_Problem description:_
Word for word, copy all the data and drop the pictures.
* * * *
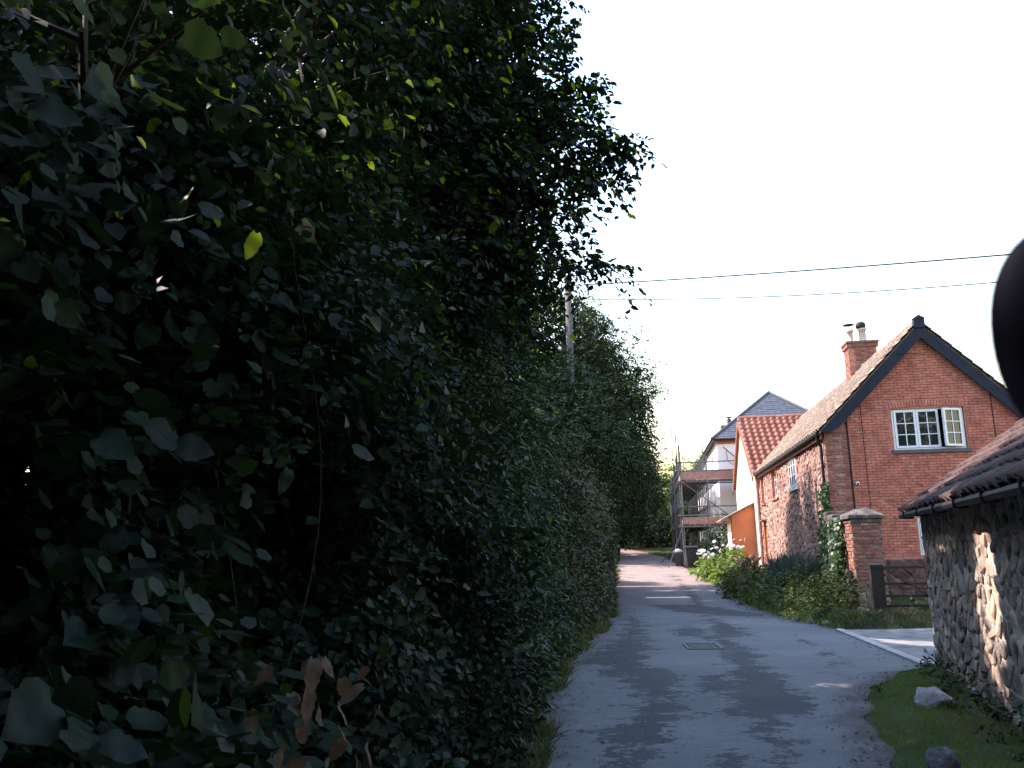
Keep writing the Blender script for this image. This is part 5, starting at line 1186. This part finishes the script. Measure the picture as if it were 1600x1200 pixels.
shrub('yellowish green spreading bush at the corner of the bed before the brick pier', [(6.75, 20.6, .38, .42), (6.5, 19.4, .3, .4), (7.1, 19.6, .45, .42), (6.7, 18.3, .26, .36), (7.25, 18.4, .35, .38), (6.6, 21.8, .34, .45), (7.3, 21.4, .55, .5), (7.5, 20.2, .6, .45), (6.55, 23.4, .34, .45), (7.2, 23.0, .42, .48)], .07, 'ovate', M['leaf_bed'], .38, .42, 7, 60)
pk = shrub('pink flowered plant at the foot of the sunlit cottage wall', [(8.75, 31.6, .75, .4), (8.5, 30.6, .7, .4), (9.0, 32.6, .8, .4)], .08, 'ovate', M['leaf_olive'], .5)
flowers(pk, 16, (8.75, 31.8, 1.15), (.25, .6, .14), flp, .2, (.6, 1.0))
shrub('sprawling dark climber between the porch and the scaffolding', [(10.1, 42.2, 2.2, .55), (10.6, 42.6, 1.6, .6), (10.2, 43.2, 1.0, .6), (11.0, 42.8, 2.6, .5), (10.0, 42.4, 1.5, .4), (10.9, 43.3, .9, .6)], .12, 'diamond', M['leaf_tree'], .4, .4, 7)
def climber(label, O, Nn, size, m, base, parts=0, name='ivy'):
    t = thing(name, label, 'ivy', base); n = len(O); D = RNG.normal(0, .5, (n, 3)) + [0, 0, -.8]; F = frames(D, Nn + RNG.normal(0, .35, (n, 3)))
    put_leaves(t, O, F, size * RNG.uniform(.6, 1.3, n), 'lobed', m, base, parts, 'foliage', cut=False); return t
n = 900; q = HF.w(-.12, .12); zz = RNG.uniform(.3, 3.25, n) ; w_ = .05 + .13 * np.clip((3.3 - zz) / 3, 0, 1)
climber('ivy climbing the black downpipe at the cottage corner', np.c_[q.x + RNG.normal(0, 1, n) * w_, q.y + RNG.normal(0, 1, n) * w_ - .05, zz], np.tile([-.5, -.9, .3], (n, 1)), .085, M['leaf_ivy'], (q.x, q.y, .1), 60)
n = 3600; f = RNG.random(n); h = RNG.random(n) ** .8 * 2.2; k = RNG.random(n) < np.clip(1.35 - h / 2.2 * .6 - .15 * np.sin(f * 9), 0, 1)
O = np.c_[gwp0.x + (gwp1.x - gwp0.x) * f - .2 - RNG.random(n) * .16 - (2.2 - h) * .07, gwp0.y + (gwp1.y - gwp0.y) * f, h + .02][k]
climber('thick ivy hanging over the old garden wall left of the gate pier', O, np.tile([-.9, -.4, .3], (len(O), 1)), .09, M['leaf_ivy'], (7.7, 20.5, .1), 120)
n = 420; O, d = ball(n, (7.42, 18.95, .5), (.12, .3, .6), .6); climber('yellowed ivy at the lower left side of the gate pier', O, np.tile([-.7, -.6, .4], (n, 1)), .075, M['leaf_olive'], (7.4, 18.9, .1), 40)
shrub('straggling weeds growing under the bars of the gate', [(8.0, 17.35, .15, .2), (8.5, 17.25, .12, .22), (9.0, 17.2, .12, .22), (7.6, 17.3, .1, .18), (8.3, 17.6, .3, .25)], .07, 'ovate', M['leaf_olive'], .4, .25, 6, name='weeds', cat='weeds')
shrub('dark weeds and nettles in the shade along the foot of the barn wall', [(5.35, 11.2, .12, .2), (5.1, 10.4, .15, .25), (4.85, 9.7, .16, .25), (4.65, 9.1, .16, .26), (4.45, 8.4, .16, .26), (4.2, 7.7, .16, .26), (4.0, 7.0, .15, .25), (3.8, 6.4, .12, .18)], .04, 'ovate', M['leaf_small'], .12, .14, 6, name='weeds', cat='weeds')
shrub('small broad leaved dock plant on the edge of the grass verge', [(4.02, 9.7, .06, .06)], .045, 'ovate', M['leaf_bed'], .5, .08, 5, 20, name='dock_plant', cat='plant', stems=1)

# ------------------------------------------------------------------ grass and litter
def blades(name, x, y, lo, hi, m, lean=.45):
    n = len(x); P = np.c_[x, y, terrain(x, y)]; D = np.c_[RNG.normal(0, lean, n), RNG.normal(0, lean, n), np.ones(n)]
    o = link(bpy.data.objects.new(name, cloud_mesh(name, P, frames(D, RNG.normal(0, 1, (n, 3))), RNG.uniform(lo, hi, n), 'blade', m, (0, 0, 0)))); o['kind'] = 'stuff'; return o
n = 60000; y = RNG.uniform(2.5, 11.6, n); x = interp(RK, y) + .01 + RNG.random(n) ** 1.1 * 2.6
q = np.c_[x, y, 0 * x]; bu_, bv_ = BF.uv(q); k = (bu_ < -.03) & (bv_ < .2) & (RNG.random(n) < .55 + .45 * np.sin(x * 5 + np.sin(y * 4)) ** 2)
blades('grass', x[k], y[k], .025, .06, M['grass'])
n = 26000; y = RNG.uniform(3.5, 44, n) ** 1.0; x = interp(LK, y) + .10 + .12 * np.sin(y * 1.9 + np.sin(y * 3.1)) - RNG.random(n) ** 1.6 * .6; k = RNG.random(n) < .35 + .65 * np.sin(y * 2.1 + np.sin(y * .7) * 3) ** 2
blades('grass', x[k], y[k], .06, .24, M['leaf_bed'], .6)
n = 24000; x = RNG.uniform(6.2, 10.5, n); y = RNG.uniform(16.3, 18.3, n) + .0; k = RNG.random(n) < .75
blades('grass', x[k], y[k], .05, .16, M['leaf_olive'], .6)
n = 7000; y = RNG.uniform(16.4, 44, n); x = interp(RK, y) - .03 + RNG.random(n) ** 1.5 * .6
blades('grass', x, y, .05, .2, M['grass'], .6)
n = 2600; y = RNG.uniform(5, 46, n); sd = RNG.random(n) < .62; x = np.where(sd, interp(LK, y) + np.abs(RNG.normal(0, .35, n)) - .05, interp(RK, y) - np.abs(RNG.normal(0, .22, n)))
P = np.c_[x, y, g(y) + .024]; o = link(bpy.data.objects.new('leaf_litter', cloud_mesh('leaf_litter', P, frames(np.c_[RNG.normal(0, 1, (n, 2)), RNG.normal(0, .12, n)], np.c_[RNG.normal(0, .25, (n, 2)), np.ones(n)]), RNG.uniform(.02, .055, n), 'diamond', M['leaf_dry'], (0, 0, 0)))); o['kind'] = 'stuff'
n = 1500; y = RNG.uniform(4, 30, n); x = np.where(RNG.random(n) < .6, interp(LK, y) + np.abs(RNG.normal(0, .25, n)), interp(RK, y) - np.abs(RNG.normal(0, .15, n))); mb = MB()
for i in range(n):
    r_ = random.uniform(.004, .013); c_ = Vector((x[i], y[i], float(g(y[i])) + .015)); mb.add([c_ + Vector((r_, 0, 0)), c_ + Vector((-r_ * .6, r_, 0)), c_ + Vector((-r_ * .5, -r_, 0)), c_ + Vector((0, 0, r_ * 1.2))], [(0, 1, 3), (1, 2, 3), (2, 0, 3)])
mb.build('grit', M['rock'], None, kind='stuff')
* * * *
_Final result:_
Keep writing the Blender script for this image. This is part 5, starting at line 1186. This part finishes the script. Measure the picture as if it were 1600x1200 pixels.
shrub('yellowish green spreading bush at the corner of the bed before the brick pier', [(6.75, 20.6, .38, .42), (6.5, 19.4, .3, .4), (7.1, 19.6, .45, .42), (6.7, 18.3, .26, .36), (7.25, 18.4, .35, .38), (6.6, 21.8, .34, .45), (7.3, 21.4, .55, .5), (7.5, 20.2, .6, .45), (6.55, 23.4, .34, .45), (7.2, 23.0, .42, .48)], .07, 'ovate', M['leaf_bed'], .38, .42, 7, 60)
pk = shrub('pink flowered plant at the foot of the sunlit cottage wall', [(8.75, 31.6, .75, .4), (8.5, 30.6, .7, .4), (9.0, 32.6, .8, .4)], .08, 'ovate', M['leaf_olive'], .5)
flowers(pk, 16, (8.75, 31.8, 1.15), (.25, .6, .14), flp, .2, (.6, 1.0))
shrub('sprawling dark climber between the porch and the scaffolding', [(10.1, 42.2, 2.2, .55), (10.6, 42.6, 1.6, .6), (10.2, 43.2, 1.0, .6), (11.0, 42.8, 2.6, .5), (10.0, 42.4, 1.5, .4), (10.9, 43.3, .9, .6)], .12, 'diamond', M['leaf_tree'], .4, .4, 7)
def climber(label, O, Nn, size, m, base, parts=0, name='ivy'):
    t = thing(name, label, 'ivy', base); n = len(O); D = RNG.normal(0, .5, (n, 3)) + [0, 0, -.8]; F = frames(D, Nn + RNG.normal(0, .35, (n, 3)))
    put_leaves(t, O, F, size * RNG.uniform(.6, 1.3, n), 'lobed', m, base, parts, 'foliage', cut=False); return t
n = 900; q = HF.w(-.12, .12); zz = RNG.uniform(.3, 3.25, n) ; w_ = .05 + .13 * np.clip((3.3 - zz) / 3, 0, 1)
climber('ivy climbing the black downpipe at the cottage corner', np.c_[q.x + RNG.normal(0, 1, n) * w_, q.y + RNG.normal(0, 1, n) * w_ - .05, zz], np.tile([-.5, -.9, .3], (n, 1)), .085, M['leaf_ivy'], (q.x, q.y, .1), 60)
n = 3600; f = RNG.random(n); h = RNG.random(n) ** .8 * 2.2; k = RNG.random(n) < np.clip(1.35 - h / 2.2 * .6 - .15 * np.sin(f * 9), 0, 1)
O = np.c_[gwp0.x + (gwp1.x - gwp0.x) * f - .2 - RNG.random(n) * .16 - (2.2 - h) * .07, gwp0.y + (gwp1.y - gwp0.y) * f, h + .02][k]
climber('thick ivy hanging over the old garden wall left of the gate pier', O, np.tile([-.9, -.4, .3], (len(O), 1)), .09, M['leaf_ivy'], (7.7, 20.5, .1), 120)
n = 420; O, d = ball(n, (7.42, 18.95, .5), (.12, .3, .6), .6); climber('yellowed ivy at the lower left side of the gate pier', O, np.tile([-.7, -.6, .4], (n, 1)), .075, M['leaf_olive'], (7.4, 18.9, .1), 40)
shrub('straggling weeds growing under the bars of the gate', [(8.0, 17.35, .15, .2), (8.5, 17.25, .12, .22), (9.0, 17.2, .12, .22), (7.6, 17.3, .1, .18), (8.3, 17.6, .3, .25)], .07, 'ovate', M['leaf_olive'], .4, .25, 6, name='weeds', cat='weeds')
shrub('dark weeds and nettles in the shade along the foot of the barn wall', [(5.35, 11.2, .12, .2), (5.1, 10.4, .15, .25), (4.85, 9.7, .16, .25), (4.65, 9.1, .16, .26), (4.45, 8.4, .16, .26), (4.2, 7.7, .16, .26), (4.0, 7.0, .15, .25), (3.8, 6.4, .12, .18)], .04, 'ovate', M['leaf_small'], .12, .14, 6, name='weeds', cat='weeds')
shrub('small broad leaved dock plant on the edge of the grass verge', [(4.02, 9.7, .06, .06)], .045, 'ovate', M['leaf_bed'], .5, .08, 5, 20, name='dock_plant', cat='plant', stems=1)

# ------------------------------------------------------------------ grass and litter
def blades(name, x, y, lo, hi, m, lean=.45):
    n = len(x); P = np.c_[x, y, terrain(x, y)]; D = np.c_[RNG.normal(0, lean, n), RNG.normal(0, lean, n), np.ones(n)]
    o = link(bpy.data.objects.new(name, cloud_mesh(name, P, frames(D, RNG.normal(0, 1, (n, 3))), RNG.uniform(lo, hi, n), 'blade', m, (0, 0, 0)))); o['kind'] = 'stuff'; return o
n = 60000; y = RNG.uniform(2.5, 11.6, n); x = interp(RK, y) + .01 + RNG.random(n) ** 1.1 * 2.6
q = np.c_[x, y, 0 * x]; bu_, bv_ = BF.uv(q); k = (bu_ < -.03) & (bv_ < .2) & (RNG.random(n) < .55 + .45 * np.sin(x * 5 + np.sin(y * 4)) ** 2)
blades('grass', x[k], y[k], .025, .06, M['grass'])
n = 26000; y = RNG.uniform(3.5, 44, n) ** 1.0; x = interp(LK, y) + .10 + .12 * np.sin(y * 1.9 + np.sin(y * 3.1)) - RNG.random(n) ** 1.6 * .6; k = RNG.random(n) < .35 + .65 * np.sin(y * 2.1 + np.sin(y * .7) * 3) ** 2
blades('grass', x[k], y[k], .06, .24, M['leaf_bed'], .6)
n = 24000; x = RNG.uniform(6.2, 10.5, n); y = RNG.uniform(16.3, 18.3, n) + .0; k = RNG.random(n) < .75
blades('grass', x[k], y[k], .05, .16, M['leaf_olive'], .6)
n = 7000; y = RNG.uniform(16.4, 44, n); x = interp(RK, y) - .03 + RNG.random(n) ** 1.5 * .6
blades('grass', x, y, .05, .2, M['grass'], .6)
n = 2600; y = RNG.uniform(5, 46, n); sd = RNG.random(n) < .62; x = np.where(sd, interp(LK, y) + np.abs(RNG.normal(0, .35, n)) - .05, interp(RK, y) - np.abs(RNG.normal(0, .22, n)))
P = np.c_[x, y, g(y) + .024]; o = link(bpy.data.objects.new('leaf_litter', cloud_mesh('leaf_litter', P, frames(np.c_[RNG.normal(0, 1, (n, 2)), RNG.normal(0, .12, n)], np.c_[RNG.normal(0, .25, (n, 2)), np.ones(n)]), RNG.uniform(.02, .055, n), 'diamond', M['leaf_dry'], (0, 0, 0)))); o['kind'] = 'stuff'
n = 1500; y = RNG.uniform(4, 30, n); x = np.where(RNG.random(n) < .6, interp(LK, y) + np.abs(RNG.normal(0, .25, n)), interp(RK, y) - np.abs(RNG.normal(0, .15, n))); mb = MB()
for i in range(n):
    r_ = random.uniform(.004, .013); c_ = Vector((x[i], y[i], float(g(y[i])) + .015)); mb.add([c_ + Vector((r_, 0, 0)), c_ + Vector((-r_ * .6, r_, 0)), c_ + Vector((-r_ * .5, -r_, 0)), c_ + Vector((0, 0, r_ * 1.2))], [(0, 1, 3), (1, 2, 3), (2, 0, 3)])
mb.build('grit', M['rock'], None, kind='stuff')